Task to complete: Find every line of the listing below where "picture" appears, and copy it.
==== Information supplied ====
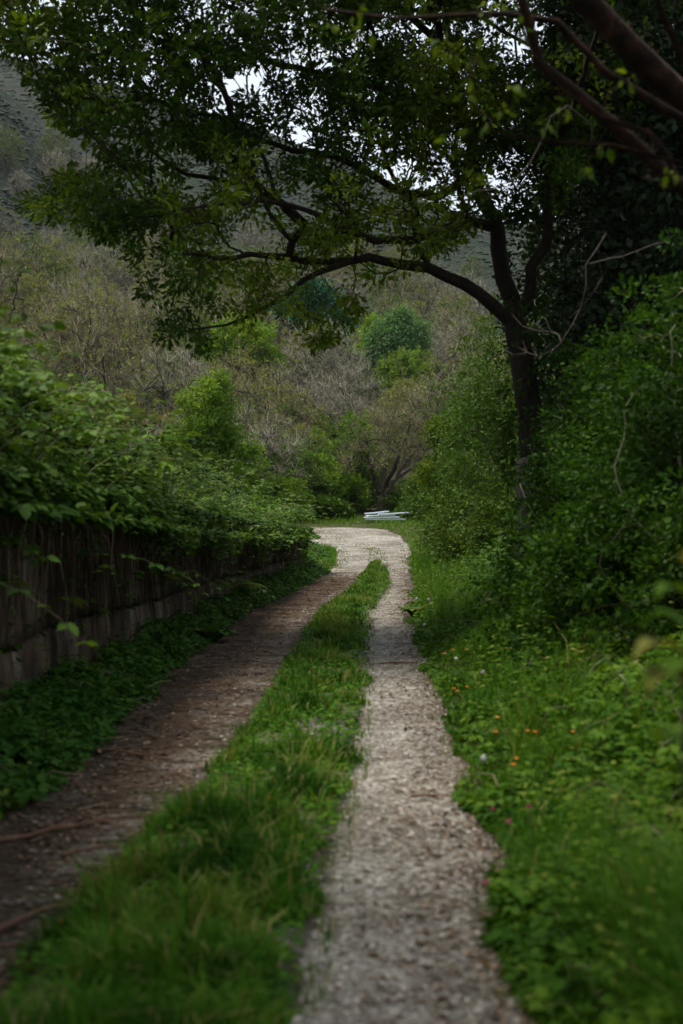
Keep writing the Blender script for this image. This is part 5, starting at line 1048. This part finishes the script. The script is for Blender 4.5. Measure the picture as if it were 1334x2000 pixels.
for k, (px, py, lab) in enumerate([(868, 1277, 'orange flower topping the verge left of two others near the white seed head'), (884, 1270, 'orange flower beside the far white seed heads in the verge'), (911, 1269, 'small orange flower right of the pair by the seed heads'), (886, 1345, 'orange flower closest to the right track edge'), (893, 1350, 'orange flower touching the one nearest the track'), (912, 1342, 'orange flower a little right of the pair by the track'), (971, 1402, 'single orange flower in the middle of the verge'), (968, 1430, 'orange flower below the single one in mid verge'), (1030, 1428, 'left one of two orange flowers side by side in mid verge'), (1045, 1430, 'right one of two orange flowers side by side in mid verge'), (1118, 1430, 'orange flower farthest right among the verge leaves'), (1008, 1482, 'upper one of the lowest orange flower pair in the verge'), (1002, 1494, 'lower one of the lowest orange flower pair in the verge')]):
    flower('orange_flower', lab, px, py, .33, .0145 if py > 1300 else .019, 400 + k, OF)
flower('orange_flower', 'lone orange flower in the grass between the tracks', 530, 1560, .13, .016, 420, 'orange flowers in the centre grass'); flower('orange_flower', 'orange flower at the lower left edge of the centre grass', 121, 1800, .1, .012, 421, 'orange flowers in the centre grass')
for k, (px, py, lab) in enumerate([(949, 1725, 'bright pink clover head overhanging the track edge'), (963, 1581, 'pink clover head near the track in the right verge'), (993, 1605, 'small pink clover head just right of the track edge one'), (1033, 1576, 'dim pink clover head among tall verge leaves'), (1215, 1634, 'pink clover head right of the pale broad leaves'), (1313, 1588, 'pink clover head at the right picture edge'), (1277, 1378, 'mauve clover head high in the right verge')]):
    flower('clover_flower', lab, px, py, .3 if py < 1700 else .2, .012, 430 + k, 'clover heads in the right verge')
for k, (px, py, lab) in enumerate([(814, 1170, 'left of the two distant white seed heads'), (838, 1171, 'right of the two distant white seed heads'), (943, 1313, 'largest white seed head in the right verge'), (891, 1287, 'white seed head among the farther orange flowers'), (829, 1220, 'white seed head beside the dock at the track edge'), (944, 1481, 'small white seed head low by the track edge')]):
    flower('dandelion_clock', lab, px, py, .35, .030 if py < 1200 else .018, 440 + k, 'white seed heads in the right verge')

# ------------------------------------------------------------------ air between here and the mountain
def haze(x0, x1, y0, y1, z0, z1, dens):
    b = Buf(); b.add([(x, y, z) for z in (z0, z1) for y in (y0, y1) for x in (x0, x1)], Q=[(0, 2, 3, 1), (4, 5, 7, 6), (0, 1, 5, 4), (2, 6, 7, 3), (0, 4, 6, 2), (1, 3, 7, 5)])
    m, nd, lk = newmat('haze'); v = nd.new('ShaderNodeVolumePrincipled'); v.inputs['Color'].default_value = (.86, .9, .94, 1); v.inputs['Density'].default_value = dens; v.inputs['Anisotropy'].default_value = .2
    o = nd.new('ShaderNodeOutputMaterial'); lk.new(v.outputs[0], o.inputs['Volume']); ob = b.obj('haze', m); ob['kind'] = 'stuff'; return ob
haze(-950, 950, -80, 1050, -2, 380, .00006)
====
Expected answer:
Keep writing the Blender script for this image. This is part 5, starting at line 1048. This part finishes the script. The script is for Blender 4.5. Measure the picture as if it were 1334x2000 pixels.
for k, (px, py, lab) in enumerate([(949, 1725, 'bright pink clover head overhanging the track edge'), (963, 1581, 'pink clover head near the track in the right verge'), (993, 1605, 'small pink clover head just right of the track edge one'), (1033, 1576, 'dim pink clover head among tall verge leaves'), (1215, 1634, 'pink clover head right of the pale broad leaves'), (1313, 1588, 'pink clover head at the right picture edge'), (1277, 1378, 'mauve clover head high in the right verge')]):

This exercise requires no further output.